### Given material
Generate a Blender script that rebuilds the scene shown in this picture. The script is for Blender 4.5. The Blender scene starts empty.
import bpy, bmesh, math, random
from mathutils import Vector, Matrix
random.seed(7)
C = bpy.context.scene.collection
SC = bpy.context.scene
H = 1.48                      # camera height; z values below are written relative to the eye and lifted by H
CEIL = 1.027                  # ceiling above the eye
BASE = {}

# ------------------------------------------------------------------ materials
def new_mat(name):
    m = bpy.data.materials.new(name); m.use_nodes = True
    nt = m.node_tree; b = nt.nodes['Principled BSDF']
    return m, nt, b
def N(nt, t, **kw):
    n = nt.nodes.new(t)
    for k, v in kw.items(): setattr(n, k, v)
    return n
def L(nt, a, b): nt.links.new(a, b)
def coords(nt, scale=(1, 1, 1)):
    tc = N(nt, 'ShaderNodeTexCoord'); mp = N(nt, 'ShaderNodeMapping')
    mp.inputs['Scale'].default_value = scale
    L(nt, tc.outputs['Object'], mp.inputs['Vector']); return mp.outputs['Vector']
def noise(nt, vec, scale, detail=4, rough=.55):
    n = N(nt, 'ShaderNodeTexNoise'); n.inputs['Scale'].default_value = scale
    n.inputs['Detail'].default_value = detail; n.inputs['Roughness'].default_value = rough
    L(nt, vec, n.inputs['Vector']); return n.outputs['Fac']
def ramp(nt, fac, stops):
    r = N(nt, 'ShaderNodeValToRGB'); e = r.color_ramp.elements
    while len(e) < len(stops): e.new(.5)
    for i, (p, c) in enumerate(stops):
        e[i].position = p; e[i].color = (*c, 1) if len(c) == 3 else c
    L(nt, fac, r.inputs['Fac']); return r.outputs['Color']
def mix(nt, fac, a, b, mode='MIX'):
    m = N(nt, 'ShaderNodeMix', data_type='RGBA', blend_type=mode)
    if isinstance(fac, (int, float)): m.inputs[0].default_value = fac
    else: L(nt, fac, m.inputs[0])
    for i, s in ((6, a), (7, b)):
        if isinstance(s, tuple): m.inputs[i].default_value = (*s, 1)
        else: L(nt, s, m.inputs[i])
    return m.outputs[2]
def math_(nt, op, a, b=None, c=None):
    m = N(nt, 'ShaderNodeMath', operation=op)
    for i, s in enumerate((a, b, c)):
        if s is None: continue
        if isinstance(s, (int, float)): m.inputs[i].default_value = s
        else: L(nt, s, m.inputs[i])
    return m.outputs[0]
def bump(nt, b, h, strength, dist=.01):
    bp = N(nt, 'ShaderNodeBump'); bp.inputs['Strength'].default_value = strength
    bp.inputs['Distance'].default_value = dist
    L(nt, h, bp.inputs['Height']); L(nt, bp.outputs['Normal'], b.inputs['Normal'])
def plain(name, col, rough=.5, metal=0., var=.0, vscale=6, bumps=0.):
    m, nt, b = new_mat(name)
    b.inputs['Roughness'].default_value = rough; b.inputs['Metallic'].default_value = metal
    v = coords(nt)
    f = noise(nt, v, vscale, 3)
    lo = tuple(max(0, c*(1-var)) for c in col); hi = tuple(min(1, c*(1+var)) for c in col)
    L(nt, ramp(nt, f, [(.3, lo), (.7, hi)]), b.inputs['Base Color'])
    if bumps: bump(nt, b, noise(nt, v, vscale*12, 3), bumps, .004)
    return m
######
▸ Your goal: Type out the material again exactly as presented.

▸ Result:
Generate a Blender script that rebuilds the scene shown in this picture. The script is for Blender 4.5. The Blender scene starts empty.
import bpy, bmesh, math, random
from mathutils import Vector, Matrix
random.seed(7)
C = bpy.context.scene.collection
SC = bpy.context.scene
H = 1.48                      # camera height; z values below are written relative to the eye and lifted by H
CEIL = 1.027                  # ceiling above the eye
BASE = {}

# ------------------------------------------------------------------ materials
def new_mat(name):
    m = bpy.data.materials.new(name); m.use_nodes = True
    nt = m.node_tree; b = nt.nodes['Principled BSDF']
    return m, nt, b
def N(nt, t, **kw):
    n = nt.nodes.new(t)
    for k, v in kw.items(): setattr(n, k, v)
    return n
def L(nt, a, b): nt.links.new(a, b)
def coords(nt, scale=(1, 1, 1)):
    tc = N(nt, 'ShaderNodeTexCoord'); mp = N(nt, 'ShaderNodeMapping')
    mp.inputs['Scale'].default_value = scale
    L(nt, tc.outputs['Object'], mp.inputs['Vector']); return mp.outputs['Vector']
def noise(nt, vec, scale, detail=4, rough=.55):
    n = N(nt, 'ShaderNodeTexNoise'); n.inputs['Scale'].default_value = scale
    n.inputs['Detail'].default_value = detail; n.inputs['Roughness'].default_value = rough
    L(nt, vec, n.inputs['Vector']); return n.outputs['Fac']
def ramp(nt, fac, stops):
    r = N(nt, 'ShaderNodeValToRGB'); e = r.color_ramp.elements
    while len(e) < len(stops): e.new(.5)
    for i, (p, c) in enumerate(stops):
        e[i].position = p; e[i].color = (*c, 1) if len(c) == 3 else c
    L(nt, fac, r.inputs['Fac']); return r.outputs['Color']
def mix(nt, fac, a, b, mode='MIX'):
    m = N(nt, 'ShaderNodeMix', data_type='RGBA', blend_type=mode)
    if isinstance(fac, (int, float)): m.inputs[0].default_value = fac
    else: L(nt, fac, m.inputs[0])
    for i, s in ((6, a), (7, b)):
        if isinstance(s, tuple): m.inputs[i].default_value = (*s, 1)
        else: L(nt, s, m.inputs[i])
    return m.outputs[2]
def math_(nt, op, a, b=None, c=None):
    m = N(nt, 'ShaderNodeMath', operation=op)
    for i, s in enumerate((a, b, c)):
        if s is None: continue
        if isinstance(s, (int, float)): m.inputs[i].default_value = s
        else: L(nt, s, m.inputs[i])
    return m.outputs[0]
def bump(nt, b, h, strength, dist=.01):
    bp = N(nt, 'ShaderNodeBump'); bp.inputs['Strength'].default_value = strength
    bp.inputs['Distance'].default_value = dist
    L(nt, h, bp.inputs['Height']); L(nt, bp.outputs['Normal'], b.inputs['Normal'])
def plain(name, col, rough=.5, metal=0., var=.0, vscale=6, bumps=0.):
    m, nt, b = new_mat(name)
    b.inputs['Roughness'].default_value = rough; b.inputs['Metallic'].default_value = metal
    v = coords(nt)
    f = noise(nt, v, vscale, 3)
    lo = tuple(max(0, c*(1-var)) for c in col); hi = tuple(min(1, c*(1+var)) for c in col)
    L(nt, ramp(nt, f, [(.3, lo), (.7, hi)]), b.inputs['Base Color'])
    if bumps: bump(nt, b, noise(nt, v, vscale*12, 3), bumps, .004)
    return m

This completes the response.